Within a global organization, what does an effective go-to-market and ABM framework look like in practice?
You need a clear idea of who you’re targeting, what you’re saying, and why it matters TO THEM. That’s your foundation. Then, for your most important accounts, you go deeper, with more tailored outreach, closer collaboration with sales, and more relevant content.
Not everything needs to be highly personalized. Focus your effort where it really counts.
The best framework is not the most complex one; it is the one teams can follow without overthinking.
It also requires alignment on metrics, continuous feedback loops, and agile execution to refine strategies based on real market response.
“Shifting the focus from ‘leads’ to ‘pipeline’ or ‘revenue’ changes the dynamic, and people stop working in silos and start pulling in the same direction.”
How do you approach advanced segmentation and personalization while ensuring data quality and compliance?
I always start with a reality check: Is our data usable? Where are the gaps?
Before doing anything advanced, you need clean data and shared definitions. If you don´t have that, personalization just becomes guesswork.
Also, sometimes a clear, well-written message to the right audience works better than something personalized but confusing. So, more personalization isn’t always better; it needs to come with relevance.
On compliance, especially in global teams, you can’t treat it as an afterthought. It needs to be part of how you design campaigns from day one.
Which KPIs do you prioritize when reporting marketing performance to leadership, and why?
I focus on what the business cares about.
Pipeline is usually the main one: how much we’re generating and influencing. Then I look at how that pipeline is moving. Are deals progressing? Are we reaching the right accounts?
I still look at engagement, but more as a signal. High engagement is good, but it doesn’t always mean business impact. I also check the profile of our most engaged accounts.
At the end of the day, leadership wants a simple answer: Is marketing helping growth?
If your reporting is too complicated to answer that, it needs to be simplified.
What criteria indicate that your MarTech stack is driving scalable, multi-channel growth rather than adding unnecessary complexity?
The MarTech stack assessment.
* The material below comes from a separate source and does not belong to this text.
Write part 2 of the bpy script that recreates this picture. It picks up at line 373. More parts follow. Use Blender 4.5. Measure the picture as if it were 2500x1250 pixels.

Though the reality makes it more complex than that, to me, it should come down to a few simple questions:
Are the teams using the tools?
Can we launch campaigns faster than before?
Do we trust the data we’re seeing?
If the answer is no to any of these, the stack probably needs to be reviewed.
I believe that teams with too many tools spend more time managing systems than building and working towards the business goals. That happens in big companies, and it is usually a sign to step back and simplify.
A good stack should feel almost invisible; it should support the work and the decision-making process, not slow them down.
How would you advise aspiring marketers on developing the right skill sets for today’s world?
First, understand how the business works. Marketing is about contributing to growth; that’s the goal behind the campaigns.
Second, get comfortable with data. You should understand what’s working and why.
And third, stay close to real work for as long as possible. It’s tempting to move into strategy quickly, but without hands-on experience, I think it’s harder to make good decisions.
Also, be curious and keep learning. The tools and trends will keep changing, but curiosity is what helps you adapt.
Build strong collaboration skills, seek feedback often, and learn to communicate impact clearly to stakeholders across functions and leadership teams.
About Mihaela Gogota:
Mihaela Gogota is an experienced B2B marketing leader with over 10 years of driving revenue growth through data-driven strategies, innovative campaigns, and marketing technology. She excels at leading cross-functional teams, optimizing operations, and translating complex data into actionable insights. Passionate about scaling impactful marketing programs, she thrives in fast-paced global environments, leveraging collaboration and technology to deliver meaningful business results while continuously learning and evolving.